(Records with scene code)
■ ■ ■ ■ ■
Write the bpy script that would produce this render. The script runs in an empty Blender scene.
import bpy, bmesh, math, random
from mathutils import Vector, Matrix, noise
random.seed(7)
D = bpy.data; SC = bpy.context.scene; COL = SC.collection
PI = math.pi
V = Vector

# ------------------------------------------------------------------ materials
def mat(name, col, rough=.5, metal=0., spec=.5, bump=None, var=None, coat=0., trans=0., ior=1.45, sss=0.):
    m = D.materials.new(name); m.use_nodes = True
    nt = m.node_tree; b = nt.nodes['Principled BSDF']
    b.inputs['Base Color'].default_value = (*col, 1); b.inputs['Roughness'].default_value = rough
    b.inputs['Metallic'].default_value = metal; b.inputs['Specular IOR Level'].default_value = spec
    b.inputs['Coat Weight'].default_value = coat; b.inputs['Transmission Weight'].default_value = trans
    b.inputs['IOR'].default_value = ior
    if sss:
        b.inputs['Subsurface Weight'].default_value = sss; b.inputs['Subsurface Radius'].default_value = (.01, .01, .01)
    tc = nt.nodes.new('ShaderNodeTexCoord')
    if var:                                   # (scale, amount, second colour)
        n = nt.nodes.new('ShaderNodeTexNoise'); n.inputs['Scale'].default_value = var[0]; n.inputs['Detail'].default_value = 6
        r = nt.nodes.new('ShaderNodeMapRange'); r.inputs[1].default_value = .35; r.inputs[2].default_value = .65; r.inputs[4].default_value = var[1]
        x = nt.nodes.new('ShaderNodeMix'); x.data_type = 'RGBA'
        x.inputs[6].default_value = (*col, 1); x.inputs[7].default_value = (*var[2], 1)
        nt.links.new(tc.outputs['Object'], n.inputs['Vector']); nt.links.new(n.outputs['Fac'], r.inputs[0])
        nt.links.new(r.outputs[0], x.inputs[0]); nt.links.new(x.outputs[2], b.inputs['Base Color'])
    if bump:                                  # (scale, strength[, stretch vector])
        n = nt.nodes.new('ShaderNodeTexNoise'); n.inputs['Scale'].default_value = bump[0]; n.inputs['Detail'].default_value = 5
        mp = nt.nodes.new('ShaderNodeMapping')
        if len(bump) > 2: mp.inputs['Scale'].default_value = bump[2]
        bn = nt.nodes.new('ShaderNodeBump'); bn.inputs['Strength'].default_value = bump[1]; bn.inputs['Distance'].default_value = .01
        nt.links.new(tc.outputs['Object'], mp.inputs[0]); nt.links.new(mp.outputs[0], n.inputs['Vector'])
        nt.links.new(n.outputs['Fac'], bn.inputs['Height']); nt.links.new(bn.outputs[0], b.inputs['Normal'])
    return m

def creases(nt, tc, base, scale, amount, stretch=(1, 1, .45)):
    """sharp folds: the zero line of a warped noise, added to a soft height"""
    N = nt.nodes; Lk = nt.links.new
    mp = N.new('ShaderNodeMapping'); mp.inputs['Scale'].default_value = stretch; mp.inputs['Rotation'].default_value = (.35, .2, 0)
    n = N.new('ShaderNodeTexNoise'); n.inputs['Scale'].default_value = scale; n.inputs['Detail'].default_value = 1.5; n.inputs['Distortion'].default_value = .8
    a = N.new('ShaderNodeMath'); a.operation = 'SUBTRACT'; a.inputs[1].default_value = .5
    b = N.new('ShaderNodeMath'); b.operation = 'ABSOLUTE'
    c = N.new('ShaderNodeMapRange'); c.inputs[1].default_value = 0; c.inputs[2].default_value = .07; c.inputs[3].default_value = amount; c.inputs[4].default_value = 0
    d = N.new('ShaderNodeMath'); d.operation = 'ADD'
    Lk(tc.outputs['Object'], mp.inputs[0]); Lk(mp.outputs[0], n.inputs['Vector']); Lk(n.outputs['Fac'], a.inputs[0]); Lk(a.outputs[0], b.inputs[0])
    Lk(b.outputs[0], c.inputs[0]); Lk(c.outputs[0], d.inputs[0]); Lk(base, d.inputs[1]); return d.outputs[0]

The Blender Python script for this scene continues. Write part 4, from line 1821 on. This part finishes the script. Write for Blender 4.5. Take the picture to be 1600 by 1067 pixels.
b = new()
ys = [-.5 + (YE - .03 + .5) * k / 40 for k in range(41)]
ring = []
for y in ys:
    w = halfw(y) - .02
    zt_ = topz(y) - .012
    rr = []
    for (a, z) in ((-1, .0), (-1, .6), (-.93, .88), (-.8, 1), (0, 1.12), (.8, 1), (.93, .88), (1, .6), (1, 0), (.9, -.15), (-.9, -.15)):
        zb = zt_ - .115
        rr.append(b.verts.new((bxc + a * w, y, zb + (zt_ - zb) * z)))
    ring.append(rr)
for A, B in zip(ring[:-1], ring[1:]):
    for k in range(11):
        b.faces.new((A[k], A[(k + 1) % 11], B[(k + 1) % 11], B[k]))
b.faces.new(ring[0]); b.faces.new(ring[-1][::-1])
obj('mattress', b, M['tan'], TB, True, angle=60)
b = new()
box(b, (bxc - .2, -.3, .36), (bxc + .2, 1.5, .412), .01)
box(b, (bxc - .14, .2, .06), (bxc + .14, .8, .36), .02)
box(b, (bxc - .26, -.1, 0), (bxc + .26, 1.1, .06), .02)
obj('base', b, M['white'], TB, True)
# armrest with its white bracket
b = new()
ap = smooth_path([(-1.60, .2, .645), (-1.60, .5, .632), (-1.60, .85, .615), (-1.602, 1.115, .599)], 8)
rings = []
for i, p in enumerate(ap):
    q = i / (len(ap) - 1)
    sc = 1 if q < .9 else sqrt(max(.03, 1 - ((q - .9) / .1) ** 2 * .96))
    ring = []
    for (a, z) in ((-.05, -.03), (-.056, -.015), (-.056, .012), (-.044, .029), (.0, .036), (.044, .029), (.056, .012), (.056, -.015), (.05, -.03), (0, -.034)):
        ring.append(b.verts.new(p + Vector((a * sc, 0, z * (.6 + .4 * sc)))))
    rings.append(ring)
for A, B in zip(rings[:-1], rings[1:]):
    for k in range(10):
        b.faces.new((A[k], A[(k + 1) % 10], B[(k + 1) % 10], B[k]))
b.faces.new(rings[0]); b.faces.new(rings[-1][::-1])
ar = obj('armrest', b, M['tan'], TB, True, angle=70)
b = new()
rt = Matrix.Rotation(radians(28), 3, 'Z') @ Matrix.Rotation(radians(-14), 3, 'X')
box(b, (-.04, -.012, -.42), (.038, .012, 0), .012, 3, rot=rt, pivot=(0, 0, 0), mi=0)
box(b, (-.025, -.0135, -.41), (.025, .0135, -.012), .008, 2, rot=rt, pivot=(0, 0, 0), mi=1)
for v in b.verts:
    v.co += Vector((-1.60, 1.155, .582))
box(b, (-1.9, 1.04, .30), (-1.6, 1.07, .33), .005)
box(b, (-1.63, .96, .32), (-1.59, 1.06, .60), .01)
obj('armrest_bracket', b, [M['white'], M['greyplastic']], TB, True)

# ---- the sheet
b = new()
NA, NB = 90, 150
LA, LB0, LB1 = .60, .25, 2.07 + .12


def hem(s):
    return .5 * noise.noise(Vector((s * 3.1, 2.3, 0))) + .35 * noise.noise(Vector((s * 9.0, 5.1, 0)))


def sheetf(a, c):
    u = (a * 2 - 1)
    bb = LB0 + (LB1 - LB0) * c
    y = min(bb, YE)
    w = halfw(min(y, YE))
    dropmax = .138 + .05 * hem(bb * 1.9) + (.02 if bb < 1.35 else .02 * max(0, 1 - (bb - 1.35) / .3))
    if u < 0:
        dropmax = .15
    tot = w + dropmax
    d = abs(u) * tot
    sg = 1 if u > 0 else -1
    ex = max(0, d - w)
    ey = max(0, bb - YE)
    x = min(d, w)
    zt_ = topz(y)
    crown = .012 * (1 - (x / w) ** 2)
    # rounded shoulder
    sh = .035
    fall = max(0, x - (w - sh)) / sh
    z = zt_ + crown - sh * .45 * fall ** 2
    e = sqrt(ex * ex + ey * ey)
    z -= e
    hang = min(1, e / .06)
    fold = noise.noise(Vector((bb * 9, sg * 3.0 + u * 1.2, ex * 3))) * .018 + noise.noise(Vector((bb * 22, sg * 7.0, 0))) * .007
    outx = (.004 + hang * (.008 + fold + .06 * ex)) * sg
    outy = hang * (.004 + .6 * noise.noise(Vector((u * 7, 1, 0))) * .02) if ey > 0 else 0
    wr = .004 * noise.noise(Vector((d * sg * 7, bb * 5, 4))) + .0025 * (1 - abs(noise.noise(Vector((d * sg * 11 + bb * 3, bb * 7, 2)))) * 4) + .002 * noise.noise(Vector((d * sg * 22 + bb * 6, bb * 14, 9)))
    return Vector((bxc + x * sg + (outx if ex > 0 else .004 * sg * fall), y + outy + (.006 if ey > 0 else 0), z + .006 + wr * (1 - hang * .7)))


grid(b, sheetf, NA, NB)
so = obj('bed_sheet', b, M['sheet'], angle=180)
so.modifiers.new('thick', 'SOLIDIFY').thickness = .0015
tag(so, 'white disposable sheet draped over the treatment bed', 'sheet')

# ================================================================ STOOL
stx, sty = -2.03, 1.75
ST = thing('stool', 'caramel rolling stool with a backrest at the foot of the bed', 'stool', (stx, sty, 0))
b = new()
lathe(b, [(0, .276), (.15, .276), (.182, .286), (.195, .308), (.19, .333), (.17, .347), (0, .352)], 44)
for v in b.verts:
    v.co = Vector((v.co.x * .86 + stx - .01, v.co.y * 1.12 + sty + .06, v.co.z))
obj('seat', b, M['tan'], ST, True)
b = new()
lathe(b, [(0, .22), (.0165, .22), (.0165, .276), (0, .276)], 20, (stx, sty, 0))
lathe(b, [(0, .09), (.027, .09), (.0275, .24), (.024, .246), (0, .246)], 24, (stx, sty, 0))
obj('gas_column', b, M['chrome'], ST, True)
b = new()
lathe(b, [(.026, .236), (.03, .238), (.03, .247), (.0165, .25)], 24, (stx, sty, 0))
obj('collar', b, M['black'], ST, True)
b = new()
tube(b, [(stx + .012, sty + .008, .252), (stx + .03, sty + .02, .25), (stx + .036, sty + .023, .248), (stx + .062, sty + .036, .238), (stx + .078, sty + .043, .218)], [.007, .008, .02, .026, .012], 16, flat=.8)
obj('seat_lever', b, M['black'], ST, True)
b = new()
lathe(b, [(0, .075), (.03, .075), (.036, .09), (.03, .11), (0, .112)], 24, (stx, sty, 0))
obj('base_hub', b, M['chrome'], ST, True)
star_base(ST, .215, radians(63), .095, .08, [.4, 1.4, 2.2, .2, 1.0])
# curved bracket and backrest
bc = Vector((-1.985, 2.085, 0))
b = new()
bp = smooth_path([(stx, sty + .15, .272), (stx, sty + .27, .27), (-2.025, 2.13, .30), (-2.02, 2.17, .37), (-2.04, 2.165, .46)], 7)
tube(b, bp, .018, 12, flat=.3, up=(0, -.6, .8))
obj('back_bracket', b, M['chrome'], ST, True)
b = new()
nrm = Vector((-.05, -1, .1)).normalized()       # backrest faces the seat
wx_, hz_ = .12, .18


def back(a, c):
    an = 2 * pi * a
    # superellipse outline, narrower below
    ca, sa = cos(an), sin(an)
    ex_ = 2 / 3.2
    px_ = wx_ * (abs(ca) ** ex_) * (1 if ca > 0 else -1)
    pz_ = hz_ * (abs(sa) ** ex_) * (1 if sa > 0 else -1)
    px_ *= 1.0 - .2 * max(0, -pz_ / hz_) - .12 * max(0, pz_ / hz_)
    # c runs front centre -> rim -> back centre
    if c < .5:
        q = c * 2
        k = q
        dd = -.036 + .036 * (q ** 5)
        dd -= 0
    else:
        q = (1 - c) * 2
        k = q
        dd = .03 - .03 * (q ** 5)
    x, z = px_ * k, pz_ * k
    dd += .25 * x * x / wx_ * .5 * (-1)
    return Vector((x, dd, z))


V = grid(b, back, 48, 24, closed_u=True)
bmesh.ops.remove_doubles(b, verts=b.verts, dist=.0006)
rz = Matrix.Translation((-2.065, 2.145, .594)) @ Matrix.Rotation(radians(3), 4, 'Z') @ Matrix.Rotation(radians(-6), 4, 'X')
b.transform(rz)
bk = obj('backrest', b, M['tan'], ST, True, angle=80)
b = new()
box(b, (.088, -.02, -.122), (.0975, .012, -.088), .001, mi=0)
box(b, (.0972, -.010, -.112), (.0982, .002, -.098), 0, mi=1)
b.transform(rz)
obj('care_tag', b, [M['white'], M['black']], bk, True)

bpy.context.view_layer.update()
■ ■ ■ ■ ■
▸ **Do this**: Go through the records and pull out each line that includes the word "Write".

▸ **Response below**:
Write the bpy script that would produce this render. The script runs in an empty Blender scene.
The Blender Python script for this scene continues. Write part 4, from line 1821 on. This part finishes the script. Write for Blender 4.5. Take the picture to be 1600 by 1067 pixels.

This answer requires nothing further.